I’ve written previously about our usage of JMeter for load tests, so all I had to do was reuse the structure I already had in place. I recently did some refactoring in the area as well, so it was pretty fresh in my mind (I needed to extract some generic components from the load tests repository so that we could reuse them for other load tests). I set up a couple of JMeter worker environments in AWS and started the load tests.

Knowing what I do now I can see that the load tests that I originally put together don’t actually simulate the real load on the service. This was one of the reasons why our initial, intensive load testing did not find any of the issues with the backend that we found in production. I’d love to revisit the load profiles at some stage, but for now all I really needed was some traffic so that I could compare the different versions of the persistence store.

RavenDB 2.5 continued to do what it always did when the load tests were run. It worked just fine. Minimal memory and CPU usage, disk latency was low, all pretty standard.

RavenDB 3 ate all of the memory on the machine (16GB) over the first 10-15 minutes of the load tests. This caused disk thrashing on the system drive, which in turn annihilated performance and eventually the process crashed and restarted.

Not a good sign.

I’ve done this test a few times now (upgrade to 3, run load tests) and each time it does the same thing. Sometimes after the crash it starts working well (minimal resource usage, good performance), but sometimes even when it comes back from the crash it does the exact same thing again.

Time to call in the experts, i.e. the people that wrote the software.

Help! I Need Somebody

We don’t currently have a support contract with Hibernating Rhinos (the makers of RavenDB). The plan was to upgrade to RavenDB 3 (based on the assumption that its probably a better product), and if our problems persisted, to enter into a support contract for dedicated support.

Luckily, the guys at Hibernating Rhinos are pretty awesome and interact regularly with the community at the RavenDB Google Group.

I put together a massive post describing my current issue (mentioning the history of issues we’ve had to try and give some context), which you can find here.

The RavenDB guys responded pretty quickly (the same day in fact) and asked for some more information (understandably). I re-cloned the environment (to get a clean start) and did it again, except this time I was regularly extracting statistics from RavenDB (using the /stats and /admin/stats endpoints), as well as dumping the memory when it got high (using procdump) and using the export Debug information functionality built into the new Raven Studio (which is so much better than the old studio that it’s not funny). I packaged together all of this information together with the RavenDB log files and posted a response.

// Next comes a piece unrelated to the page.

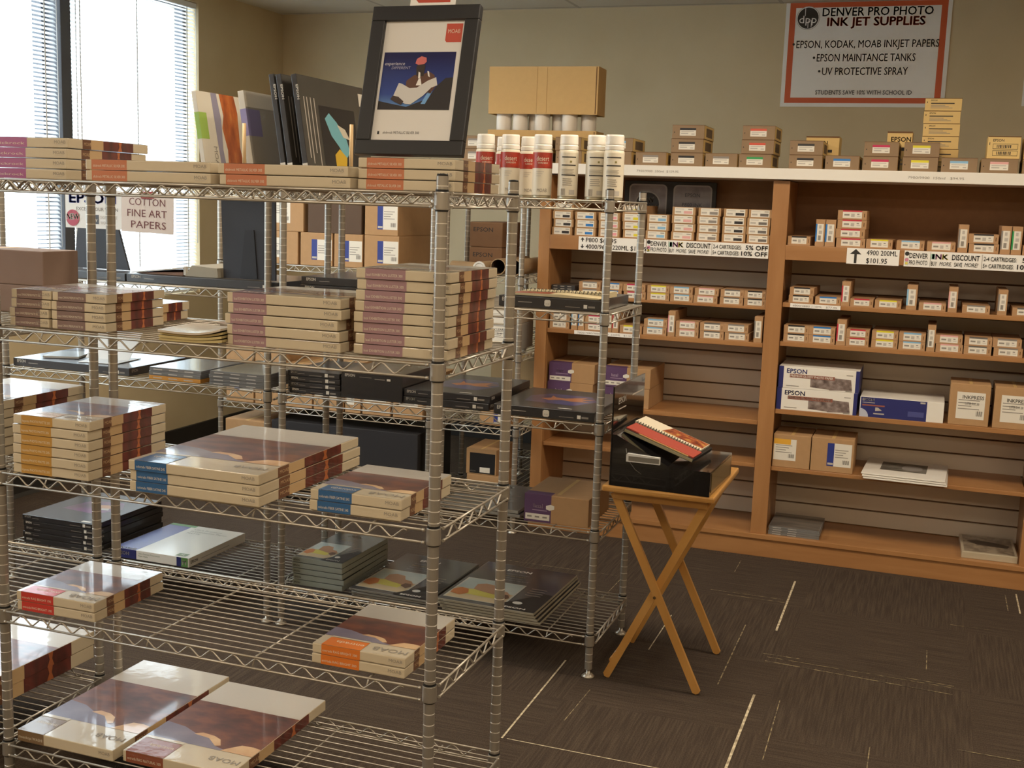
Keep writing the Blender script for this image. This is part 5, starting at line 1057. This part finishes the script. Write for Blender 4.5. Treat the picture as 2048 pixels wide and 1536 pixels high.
mb = MB(); mb.box(.3255, .3262, .02, .32, .008, .07, mat('a08a5a', .25, metal=.6, coat=.5)); mb.build('end_window_reflection', dp)  # gold tint on the end window paints in the table's glossy reflection
mb = MB(); mb.prism([(.056, .085), (.165, .085), (.165, .108), (.060, .112), (.056, .108)], 'y', -.010, -.0005, SILVER); mb.box(.064, .163, -.0115, -.0101, .089, .104, mat('8f8c84', .3, metal=.5)); mb.build('label_holder', dp)
mb = MB(); mb.tube([(.052, -.0015, .125), (.056, -.0015, .105), (.068, -.0015, .08), (.085, -.0015, .06), (.105, -.0015, .048)], .0012, mat('6a675f', .3), 5); mb.build('cord', dp)
sb = empty('sample_book', (.062, 1.385, TZ + .166)); sb.rotation_euler = (0, math.radians(17.5), -.10); tag(sb, 'spiral sample book with a red lower half, tilted on the black display', 'book')
BKW, BKD = .245, .215
mb = MB(); mb.box(0, BKW, 0, BKD, 0, .012, BLACK, .001); mb.box(.002, BKW - .002, -.001, .004, .002, .011, mat('b5ad8c', .3, metal=.4)); mb.build('cover', sb)
mb = MB(); mb.box(.003, BKW - .004, .006, BKD * .46, .0122, .0165, mat('a8483a', .5)); mb.box(.05, BKW - .02, .002, .0058, .0122, .0150, mat('cfa56a', .5))
for k in range(3): mb.text('MOAB', (.02 + k * .075, .02, .0168), (1, 0, 0), (0, 1, 0), .004, mat('c98a78', .5), width=.012)
mb.build('lower_pages', sb)
mb = MB(); mb.box(-.004, BKW - .012, BKD * .50, BKD * .99, .0122, .0190, mat('ddd2ba', .5)); mb.poly([(.085, BKD * .60, .0193), (BKW - .014, BKD * .60, .0193), (BKW - .014, BKD * .98, .0193), (.10, BKD * .98, .0193)], ramp_mat('canyon_page', [(.3, '5a2418'), (.5, '9a4426'), (.7, 'd0a050')], scale=(14, 14, 1), noise=3, rough=.4, coat=.3))
mb.build('upper_pages', sb)
mb = MB()
for k in range(24): mb.tube([(.006 + k * .0096, BKD * .45, .017), (.006 + k * .0096, BKD * .465, .0225), (.006 + k * .0096, BKD * .495, .0235), (.006 + k * .0096, BKD * .515, .0195)], .0010, BLACK, 5)
mb.build('spiral', sb)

While looking through that information, Oren Eini (the CEO/Founder of Hibernating Rhinos) noticed that there were a number of errors reported around not being able to find a Lucene.Net.dll file on the drive where I had placed the database files (we separated the database files from the libraries, the data lives on a large, high throughput volume while the libraries are just on the system drive). I don’t know why that file should be there, or how it should get there, but at least it was progress!

The Battle Continues

Alas, I haven’t managed to return to this particular problem just yet. The urgency has diminished somewhat (the service is generally running a lot better after the latest round of hardware upgrades), and I have been distracted by other things (our Octopus Deploy slowing down our environment provisioning because it is underpowered), so it has fallen to the wayside.

However, I have plans to continue the investigation soon. Once I get to the root of the issue, I will likely make yet another post about RavenDB, hopefully summarising the entire situation and how it was fixed.